• _Your objective_: In the lines below, output everything from the first line through the line containing "R = math.radians" exactly as it is. Pictures are not part of the output.

#####

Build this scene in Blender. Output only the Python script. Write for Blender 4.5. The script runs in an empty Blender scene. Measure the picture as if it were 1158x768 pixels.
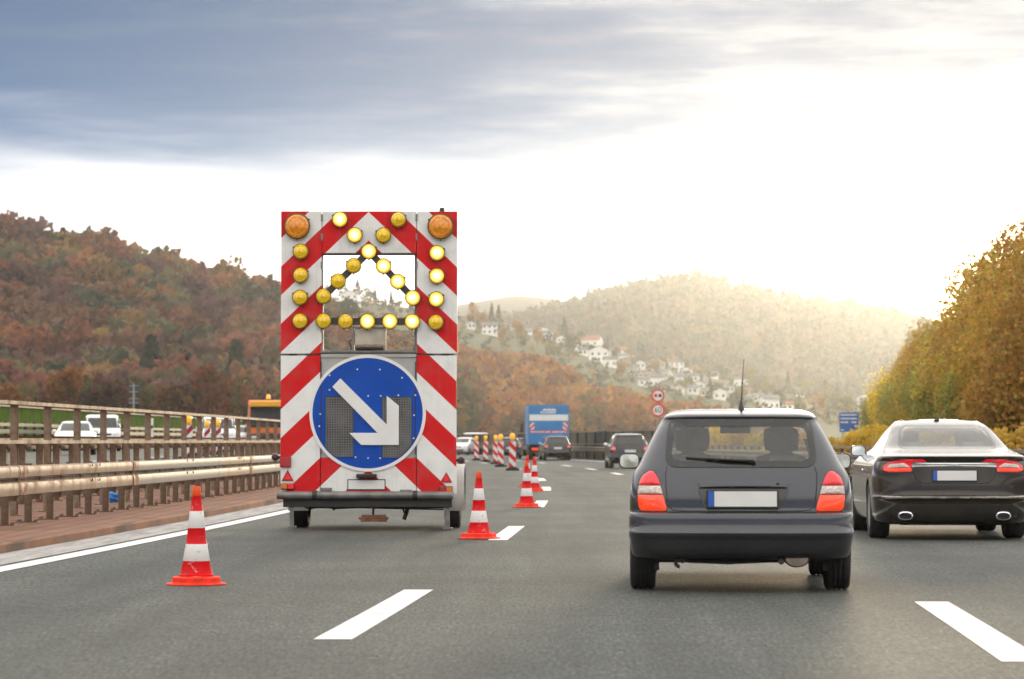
import bpy, bmesh, math, random
import numpy as np
from mathutils import Vector, Matrix

random.seed(11)
rng = np.random.default_rng(5)
SC = bpy.context.scene
COL = SC.collection
R = math.radians

# ------------------------------------------------------------------ camera
EYE = 1.15                      # seated driver's eye height
F_PX, CX, CY, HZ = 3505.0, 579.0, 384.0, 499.0   # focal length in pixels of the 1158 px wide photograph
PITCH = math.atan((HZ - CY) / F_PX)
cam_d = bpy.data.cameras.new('camera')
cam = bpy.data.objects.new('camera', cam_d)
COL.objects.link(cam)
cam.location = (0, 0, EYE)
cam.rotation_euler = (math.pi / 2 + PITCH, 0, 0)
cam_d.sensor_width = 36
cam_d.lens = 36 * F_PX / 1158
cam_d.clip_start = 0.3
cam_d.clip_end = 30000
cam_d.dof.use_dof = True
cam_d.dof.focus_distance = 33
cam_d.dof.aperture_fstop = 4.6
SC.camera = cam

# ------------------------------------------------------------------ sky, sun, exposure
SUN_EL, SUN_AZ = R(3.3), R(7.8)   # azimuth clockwise from the camera's heading (+Y)
sun_dir = Vector((math.sin(SUN_AZ) * math.cos(SUN_EL), math.cos(SUN_AZ) * math.cos(SUN_EL), math.sin(SUN_EL)))
w = bpy.data.worlds.new('World')
SC.world = w
w.use_nodes = True
nt = w.node_tree
nt.nodes.clear()
N, L = nt.nodes.new, nt.links.new


def wmath(op, a, b=None, clamp=False):
    n = N('ShaderNodeMath'); n.operation = op; n.use_clamp = clamp
    for i, v in enumerate((a, b)):
        if v is None:
            continue
        if isinstance(v, (int, float)):
            n.inputs[i].default_value = v
        else:
            L(v, n.inputs[i])
    return n.outputs[0]


def wramp(v, lo, hi, smooth=True):
    n = N('ShaderNodeMapRange'); n.interpolation_type = 'SMOOTHSTEP' if smooth else 'LINEAR'
    n.inputs['From Min'].default_value = lo; n.inputs['From Max'].default_value = hi
    L(v, n.inputs['Value'])
    return n.outputs['Result']


def wmix(f, a, b, mode='MIX'):
    n = N('ShaderNodeMix'); n.data_type = 'RGBA'; n.blend_type = mode
    if isinstance(f, (int, float)):
        n.inputs[0].default_value = f
    else:
        L(f, n.inputs[0])
    for i, v in ((6, a), (7, b)):
        if isinstance(v, tuple):
            n.inputs[i].default_value = (*v, 1)
        else:
            L(v, n.inputs[i])
    return n.outputs[2]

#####

• _Task answer_:
Build this scene in Blender. Output only the Python script. Write for Blender 4.5. The script runs in an empty Blender scene. Measure the picture as if it were 1158x768 pixels.
import bpy, bmesh, math, random
import numpy as np
from mathutils import Vector, Matrix

random.seed(11)
rng = np.random.default_rng(5)
SC = bpy.context.scene
COL = SC.collection
R = math.radians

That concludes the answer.